Japanese Ripple Crypto Exchange Takes Hit as Founder Arrested for Scam

A manager on a Ripple Exchange has swindled $ 12,470

The Ripple cryptocurrency exchange in Hamamatsu, Shizuoka Prefecture, was raided by police as they approached the exchange manager who was looking to earn ¥ 1.4 million ($ 12,470) from one of his clients ‘ money.

Yuki Takenaka, the 31-year-old founder and head of a company that operates the Ripple exchange, collected his stolen funds even though his company was in a state of collapse and unable to make refunds at the time.

Scam
It is the first arrest in Japan made in connection with an exchange of the virtual currency Ripple, as Takenaka has admitted to most charges, according to police.

Having established the exchange in May 2014, Takenaka quickly fell out of favor as users were unable to withdraw cash or contact him.

In a strange business model, his company raised money from its users in exchange for IOU, or written acknowledgements of debt, needed for Ripple’s online transactions. Users can exchange the notes with Ripple or convert them into cash.

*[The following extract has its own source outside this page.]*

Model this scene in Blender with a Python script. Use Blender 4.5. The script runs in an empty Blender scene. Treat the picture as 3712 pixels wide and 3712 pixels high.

But it has also been discovered that Takenaka allegedly swindled more than ¥ 10 million from a dozen users through fake advertising that his company does not charge any commission.

In addition, there are investigations into the alleged issuance of fictitious IOU amounting to approximately ¥ 120 million.

Ripple’s drive for legitimacy
Ripple, as a cryptocurrency, is slightly different from others, as they seek to become a legitimate digital currency for use within the banking sector; and they pride themselves on being centralized.

Ripple currency is usually used for international payments and cannot be used for purchases of goods.

Ripple is looking to enter the banking market with its tough regulations, and while this incident has nothing to do with Ripple as a currency, it shows once again that the crypto market remains a wild west for many and there is very little protection for individuals.